After writing my last post about my restored, or somewhat restored, faith in humanity, and how I hope that I can be part of a “trustworthy” type of people, I remembered that I did have the opportunity to help someone who was in need, all by happenstance as well.

I was actually going home for lunch one day, and decided to skirt through a side street so I could avoid the lights ahead. Now that day, I had thought about riding my bike to work, which would mean I would just have stayed at work that day, and not gone home, but for some reason I decided to drive. Well, I slipped down this side street, and noticed a lady holding onto the back of a truckbed, waving me down. She was a bigger lady, with what seemed like, some possible mobility issues. I quickly pulled to the side and asked if she needed any help. As I got closer to her I noticed she was crying and sounded panicked. She at first mumbled words about not being able to get to her house (which was about 20 feet away) and something about someone not coming out to help. I wasn’t quite sure about what she was talking about. I tried to ask her where she was trying to get to. I noticed she had a walker in the back of the truck and asked her if she needed it. She refused and said she couldn’t get up to the sidewalk and that she was scared. She had a cane and a couple of bags filled with stuff. One of the bags was her purse and it was filled with what looked like receipts, or old bills. She took my hand when I got closer, but was unsteady and unsure of how to use her cane and balance the bags as well. I told her I could hold her bags, including her purse, then she could hold the cane with her left and and hold my hand with her right. It took her a little bit of time, but she finally understood what I was saying and did what I suggested. We very slowly eased up the curb. This was very scarey for her. She started to wimper slightly and said she was scared. I said we could do this together, we’d get there, slowly but surely, and we did. We kept it slow the rest of the way to her house as well. At first she was upset because she had stepped in dirt and said she’d have to take off her shoes when she got inside. Then she started to cry a little and said she was sorry that I was doing this. I told her, “This is what people do. People are supposed to help other people.” I felt good helping her. I wasn’t thinking about the fact that it was my break, or anything like that. I genuinely just wanted to help her up to her house.

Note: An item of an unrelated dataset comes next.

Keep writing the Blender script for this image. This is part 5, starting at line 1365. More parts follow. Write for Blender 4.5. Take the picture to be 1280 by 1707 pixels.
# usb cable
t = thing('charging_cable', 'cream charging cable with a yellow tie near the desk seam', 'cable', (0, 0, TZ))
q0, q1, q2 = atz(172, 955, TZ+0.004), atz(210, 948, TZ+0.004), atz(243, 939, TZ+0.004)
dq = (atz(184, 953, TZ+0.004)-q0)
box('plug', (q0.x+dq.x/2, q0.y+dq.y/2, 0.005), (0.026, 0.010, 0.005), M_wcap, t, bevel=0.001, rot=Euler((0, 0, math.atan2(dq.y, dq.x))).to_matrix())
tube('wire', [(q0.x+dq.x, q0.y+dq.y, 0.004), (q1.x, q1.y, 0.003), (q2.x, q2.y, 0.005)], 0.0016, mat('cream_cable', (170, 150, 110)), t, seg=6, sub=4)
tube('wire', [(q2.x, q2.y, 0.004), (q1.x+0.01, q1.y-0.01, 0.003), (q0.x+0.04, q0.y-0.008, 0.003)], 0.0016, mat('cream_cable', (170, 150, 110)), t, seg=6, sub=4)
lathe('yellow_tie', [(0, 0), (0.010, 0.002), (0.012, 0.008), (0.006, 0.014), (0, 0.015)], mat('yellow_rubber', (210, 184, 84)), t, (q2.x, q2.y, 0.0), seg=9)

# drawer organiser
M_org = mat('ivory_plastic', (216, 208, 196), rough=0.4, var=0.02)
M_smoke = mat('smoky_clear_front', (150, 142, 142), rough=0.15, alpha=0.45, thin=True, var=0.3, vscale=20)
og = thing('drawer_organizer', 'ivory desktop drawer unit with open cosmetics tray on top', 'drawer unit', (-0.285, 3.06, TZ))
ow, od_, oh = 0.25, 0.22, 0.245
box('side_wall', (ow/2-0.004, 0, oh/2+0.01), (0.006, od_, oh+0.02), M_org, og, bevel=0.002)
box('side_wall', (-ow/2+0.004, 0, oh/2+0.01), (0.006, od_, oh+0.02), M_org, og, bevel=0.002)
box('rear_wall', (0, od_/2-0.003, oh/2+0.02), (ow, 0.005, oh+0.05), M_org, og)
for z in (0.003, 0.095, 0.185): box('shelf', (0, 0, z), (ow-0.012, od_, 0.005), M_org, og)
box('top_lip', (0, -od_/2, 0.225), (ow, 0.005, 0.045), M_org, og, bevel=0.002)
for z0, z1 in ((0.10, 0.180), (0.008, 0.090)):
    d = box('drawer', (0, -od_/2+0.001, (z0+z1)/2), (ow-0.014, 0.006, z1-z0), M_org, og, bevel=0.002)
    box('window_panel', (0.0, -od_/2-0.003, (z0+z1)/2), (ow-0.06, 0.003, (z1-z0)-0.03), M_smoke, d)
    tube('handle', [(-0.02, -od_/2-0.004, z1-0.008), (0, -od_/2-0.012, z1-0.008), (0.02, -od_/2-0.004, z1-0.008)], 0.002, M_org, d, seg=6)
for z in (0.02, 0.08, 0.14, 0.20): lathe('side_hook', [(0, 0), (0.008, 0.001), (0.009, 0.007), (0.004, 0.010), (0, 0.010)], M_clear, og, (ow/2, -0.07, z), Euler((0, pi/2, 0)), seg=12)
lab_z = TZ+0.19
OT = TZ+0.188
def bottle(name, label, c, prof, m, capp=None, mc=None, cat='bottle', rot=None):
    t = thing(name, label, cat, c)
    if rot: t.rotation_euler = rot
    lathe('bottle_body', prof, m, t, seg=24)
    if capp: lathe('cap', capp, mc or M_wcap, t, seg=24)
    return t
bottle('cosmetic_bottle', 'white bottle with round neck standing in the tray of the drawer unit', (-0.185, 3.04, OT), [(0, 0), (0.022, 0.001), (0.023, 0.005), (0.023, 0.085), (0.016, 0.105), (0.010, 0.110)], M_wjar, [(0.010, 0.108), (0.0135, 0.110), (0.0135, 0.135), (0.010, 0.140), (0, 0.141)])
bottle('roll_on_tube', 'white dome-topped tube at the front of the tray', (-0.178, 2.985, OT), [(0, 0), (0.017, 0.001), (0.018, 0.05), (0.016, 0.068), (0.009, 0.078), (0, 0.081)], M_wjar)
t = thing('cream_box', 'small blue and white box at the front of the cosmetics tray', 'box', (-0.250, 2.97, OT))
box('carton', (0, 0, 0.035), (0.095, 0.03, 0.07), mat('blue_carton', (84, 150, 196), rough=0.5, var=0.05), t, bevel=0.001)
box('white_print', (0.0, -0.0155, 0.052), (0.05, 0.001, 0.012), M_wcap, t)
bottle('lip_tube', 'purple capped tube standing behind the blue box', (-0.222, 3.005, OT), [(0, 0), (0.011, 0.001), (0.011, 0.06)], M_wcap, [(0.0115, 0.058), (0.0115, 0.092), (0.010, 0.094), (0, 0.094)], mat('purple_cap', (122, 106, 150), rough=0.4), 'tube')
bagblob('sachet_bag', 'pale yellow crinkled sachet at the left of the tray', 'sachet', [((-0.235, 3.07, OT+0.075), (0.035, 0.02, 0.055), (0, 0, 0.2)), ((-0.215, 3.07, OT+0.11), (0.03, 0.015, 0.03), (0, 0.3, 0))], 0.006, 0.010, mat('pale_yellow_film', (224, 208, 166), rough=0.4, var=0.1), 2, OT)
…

Once we got to the top of her stairs, she relaxed a bit and calmed down. I think she said her name, but I honestly don’t remember what it was.

All in all, I felt good about what happened. I took the same road back after I was done with my break, and the light was on inside her house.  I felt I had done a good deed, and I felt like I had helped someone turn a potential horrible day into a good one, or at least a whole lot better than it could have been.